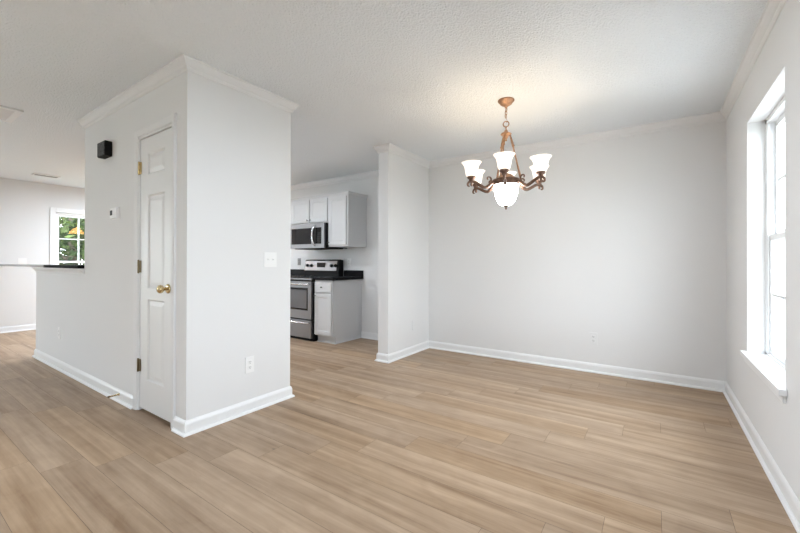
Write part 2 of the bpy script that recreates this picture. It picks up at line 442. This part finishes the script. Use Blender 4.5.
b = NM(); lathe(b, [(0.0001, 0.0), (0.033, 0.0), (0.033, -0.004), (0.029, -0.009), (0.018, -0.012), (0.0001, -0.012)], (KX, yd, KZ), 28, 'y')
rose = obj('knob_rose', b, M['brass'], door)
b = NM(); lathe(b, [(0.012, -0.010), (0.011, -0.026), (0.016, -0.032), (0.026, -0.040), (0.029, -0.050), (0.027, -0.060), (0.018, -0.068), (0.0001, -0.070)], (KX, yd, KZ), 28, 'y')
obj('door_knob', b, M['brass'], rose)

# ------------------------------------------------------------------ bar tops
b = NM(); box(b, -5.50, XL, YB-0.052, YB+0.30, 1.057, 1.086, bev=0.003)
tag(obj('bar_top', b, M['barblack']), 'black bar counter top on the low white wall, butting against the pantry wall', 'countertop')
b = NM(); box(b, XF, -5.502, YB-0.052, YB+0.13, 1.059, 1.084, bev=0.004)  # same black bar, its bright reflection put into a grey colour
tag(obj('bar_top', b, M['sheen_top']), 'bar counter top with its bright reflection painted pale grey, running from the low wall end to the far wall', 'countertop')
b = NM(); prof = [(0, 1.056), (0.034, 1.056), (0.034, 1.044), (0.020, 1.032), (0.012, 1.020), (0.006, 1.004), (0, 1.001)]
molding(b, prof, [(XH, YB+0.13), (XH, YB), (XL, YB)], 1); structure('trim_3', b, M['trim'])

# ------------------------------------------------------------------ small wall fittings
def wall_frame(o, p, normal):
    """local +x = along the wall (viewer's right), local -y = out of the wall"""
    o.location = p
    o.rotation_euler = {'-y': (0, 0, 0), '+x': (0, 0, PI/2), '-x': (0, 0, -PI/2)}[normal]
def outlet(label, p, normal, w=0.072, h=0.118, pm='plate'):
    t = thing('outlet', label, 'outlet'); wall_frame(t, p, normal)
    b = NM(); box(b, -w/2, w/2, -0.006, 0, -h/2, h/2, bev=0.002); lathe(b, [(0.0001, -0.0075), (0.003, -0.007), (0.003, -0.005)], (0, 0, 0), 10, 'y'); obj('face_plate', b, M[pm], t)
    for s in (-1, 1):
        b = NM(); z = s*0.0195
        box(b, -0.017, 0.017, -0.009, -0.004, z-0.014, z+0.014, bev=0.003); so = obj('socket', b, M[pm], t)
        b = NM()
        for x in (-0.007, 0.006): box(b, x-0.0013, x+0.0013, -0.0094, -0.008, z-0.002, z+0.008)
        lathe(b, [(0.0001, -0.0094), (0.0028, -0.0094), (0.0028, -0.008)], (0, 0, z-0.008), 10, 'y')
        obj('slot', b, M['slot'], so)
    return t
outlet('white duplex outlet low on the wide white wall below the double switch', (XB, 1.674, 0.353), '+x')
outlet('white duplex outlet low on the long dining wall behind the chandelier', (-0.518, YK, 0.345), '-y', pm='wallplate')
outlet('white duplex outlet on the low bar wall near the floor', (-5.137, YB, 0.375), '-y')
outlet('white outlet just right of the range above the black backsplash', (-3.862, YK, 1.122), '-y')
outlet('grey outlet on the kitchen wall left of the range control panel', (-5.0, YK, 1.13), '-y', pm='greyplate')
# blank plate on the stub wall
b = NM(); box(b, -0.036, 0.036, -0.005, 0, -0.06, 0.06, bev=0.002)
o = obj('cover_plate', b, M['wall']); wall_frame(o, (XS, 3.915, 0.345), '+x'); tag(o, 'blank white painted cover plate low on the narrow stub wall', 'cover plate')
# double switch
t = thing('light_switch', 'white double light switch on the wide white wall above the outlet', 'light switch'); wall_frame(t, (XB, 1.853, 1.140), '+x')
b = NM(); box(b, -0.058, 0.058, -0.006, 0, -0.058, 0.058, bev=0.002); obj('face_plate', b, M['plate'], t)
for s in (-1, 1):
    b = NM(); box(b, s*0.023-0.0055, s*0.023+0.0055, -0.0075, -0.005, -0.012, 0.012); box(b, s*0.023-0.004, s*0.023+0.004, -0.017, -0.006, -0.002, 0.008, bev=0.0015); obj('toggle', b, M['plate'], t)
# keypad plate on the far left wall
b = NM(); box(b, -0.05, 0.05, -0.006, 0, -0.055, 0.055, bev=0.002)
o = obj('switch_plate', b, M['plate']); wall_frame(o, (XF, 1.545, 1.125), '+x'); tag(o, 'white switch plate on the far wall beside the green window', 'switch plate')
# black box
t = thing('chime_box', 'black box with speckled front mounted high on the wall left of the narrow door', 'doorbell chime', (-3.83, YB, 2.065))
b = NM(); box(b, -0.082, 0.082, -0.052, 0, -0.062, 0.062, bev=0.005); obj('housing', b, M['black'], t)
b = NM(); box(b, -0.076, 0.076, -0.057, -0.050, -0.057, 0.057, bev=0.003); obj('front_grille', b, M['grille'], t)
# thermostat
t = thing('thermostat', 'small white thermostat with grey display on the wall under the black box', 'thermostat', (-3.66, YB, 1.518))
b = NM(); box(b, -0.068, 0.068, -0.006, 0, -0.050, 0.050, bev=0.003); obj('back_plate', b, M['plate'], t)
b = NM(); box(b, -0.060, 0.060, -0.026, -0.005, -0.043, 0.043, bev=0.006); obj('body', b, M['plate'], t)
b = NM(); box(b, -0.052, -0.008, -0.0275, -0.025, -0.016, 0.024, bev=0.001); obj('display', b, M['display'], t)
b = NM(); lathe(b, [(0.0001, -0.032), (0.018, -0.031), (0.021, -0.025)], (0.028, 0, 0), 20, 'y'); obj('dial', b, M['plate'], t)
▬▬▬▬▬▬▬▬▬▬
» EXERCISE GOAL:
Extract the full listing exactly, with the pictures left out.

» EXERCISE RESULT:
Write part 2 of the bpy script that recreates this picture. It picks up at line 442. This part finishes the script. Use Blender 4.5.
b = NM(); lathe(b, [(0.0001, 0.0), (0.033, 0.0), (0.033, -0.004), (0.029, -0.009), (0.018, -0.012), (0.0001, -0.012)], (KX, yd, KZ), 28, 'y')
rose = obj('knob_rose', b, M['brass'], door)
b = NM(); lathe(b, [(0.012, -0.010), (0.011, -0.026), (0.016, -0.032), (0.026, -0.040), (0.029, -0.050), (0.027, -0.060), (0.018, -0.068), (0.0001, -0.070)], (KX, yd, KZ), 28, 'y')
obj('door_knob', b, M['brass'], rose)

# ------------------------------------------------------------------ bar tops
b = NM(); box(b, -5.50, XL, YB-0.052, YB+0.30, 1.057, 1.086, bev=0.003)
tag(obj('bar_top', b, M['barblack']), 'black bar counter top on the low white wall, butting against the pantry wall', 'countertop')
b = NM(); box(b, XF, -5.502, YB-0.052, YB+0.13, 1.059, 1.084, bev=0.004)  # same black bar, its bright reflection put into a grey colour
tag(obj('bar_top', b, M['sheen_top']), 'bar counter top with its bright reflection painted pale grey, running from the low wall end to the far wall', 'countertop')
b = NM(); prof = [(0, 1.056), (0.034, 1.056), (0.034, 1.044), (0.020, 1.032), (0.012, 1.020), (0.006, 1.004), (0, 1.001)]
molding(b, prof, [(XH, YB+0.13), (XH, YB), (XL, YB)], 1); structure('trim_3', b, M['trim'])

# ------------------------------------------------------------------ small wall fittings
def wall_frame(o, p, normal):
    """local +x = along the wall (viewer's right), local -y = out of the wall"""
    o.location = p
    o.rotation_euler = {'-y': (0, 0, 0), '+x': (0, 0, PI/2), '-x': (0, 0, -PI/2)}[normal]
def outlet(label, p, normal, w=0.072, h=0.118, pm='plate'):
    t = thing('outlet', label, 'outlet'); wall_frame(t, p, normal)
    b = NM(); box(b, -w/2, w/2, -0.006, 0, -h/2, h/2, bev=0.002); lathe(b, [(0.0001, -0.0075), (0.003, -0.007), (0.003, -0.005)], (0, 0, 0), 10, 'y'); obj('face_plate', b, M[pm], t)
    for s in (-1, 1):
        b = NM(); z = s*0.0195
        box(b, -0.017, 0.017, -0.009, -0.004, z-0.014, z+0.014, bev=0.003); so = obj('socket', b, M[pm], t)
        b = NM()
        for x in (-0.007, 0.006): box(b, x-0.0013, x+0.0013, -0.0094, -0.008, z-0.002, z+0.008)
        lathe(b, [(0.0001, -0.0094), (0.0028, -0.0094), (0.0028, -0.008)], (0, 0, z-0.008), 10, 'y')
        obj('slot', b, M['slot'], so)
    return t
outlet('white duplex outlet low on the wide white wall below the double switch', (XB, 1.674, 0.353), '+x')
outlet('white duplex outlet low on the long dining wall behind the chandelier', (-0.518, YK, 0.345), '-y', pm='wallplate')
outlet('white duplex outlet on the low bar wall near the floor', (-5.137, YB, 0.375), '-y')
outlet('white outlet just right of the range above the black backsplash', (-3.862, YK, 1.122), '-y')
outlet('grey outlet on the kitchen wall left of the range control panel', (-5.0, YK, 1.13), '-y', pm='greyplate')
# blank plate on the stub wall
b = NM(); box(b, -0.036, 0.036, -0.005, 0, -0.06, 0.06, bev=0.002)
o = obj('cover_plate', b, M['wall']); wall_frame(o, (XS, 3.915, 0.345), '+x'); tag(o, 'blank white painted cover plate low on the narrow stub wall', 'cover plate')
# double switch
t = thing('light_switch', 'white double light switch on the wide white wall above the outlet', 'light switch'); wall_frame(t, (XB, 1.853, 1.140), '+x')
b = NM(); box(b, -0.058, 0.058, -0.006, 0, -0.058, 0.058, bev=0.002); obj('face_plate', b, M['plate'], t)
for s in (-1, 1):
    b = NM(); box(b, s*0.023-0.0055, s*0.023+0.0055, -0.0075, -0.005, -0.012, 0.012); box(b, s*0.023-0.004, s*0.023+0.004, -0.017, -0.006, -0.002, 0.008, bev=0.0015); obj('toggle', b, M['plate'], t)
# keypad plate on the far left wall
b = NM(); box(b, -0.05, 0.05, -0.006, 0, -0.055, 0.055, bev=0.002)
o = obj('switch_plate', b, M['plate']); wall_frame(o, (XF, 1.545, 1.125), '+x'); tag(o, 'white switch plate on the far wall beside the green window', 'switch plate')
# black box
t = thing('chime_box', 'black box with speckled front mounted high on the wall left of the narrow door', 'doorbell chime', (-3.83, YB, 2.065))
b = NM(); box(b, -0.082, 0.082, -0.052, 0, -0.062, 0.062, bev=0.005); obj('housing', b, M['black'], t)
b = NM(); box(b, -0.076, 0.076, -0.057, -0.050, -0.057, 0.057, bev=0.003); obj('front_grille', b, M['grille'], t)
# thermostat
t = thing('thermostat', 'small white thermostat with grey display on the wall under the black box', 'thermostat', (-3.66, YB, 1.518))
b = NM(); box(b, -0.068, 0.068, -0.006, 0, -0.050, 0.050, bev=0.003); obj('back_plate', b, M['plate'], t)
b = NM(); box(b, -0.060, 0.060, -0.026, -0.005, -0.043, 0.043, bev=0.006); obj('body', b, M['plate'], t)
b = NM(); box(b, -0.052, -0.008, -0.0275, -0.025, -0.016, 0.024, bev=0.001); obj('display', b, M['display'], t)
b = NM(); lathe(b, [(0.0001, -0.032), (0.018, -0.031), (0.021, -0.025)], (0.028, 0, 0), 20, 'y'); obj('dial', b, M['plate'], t)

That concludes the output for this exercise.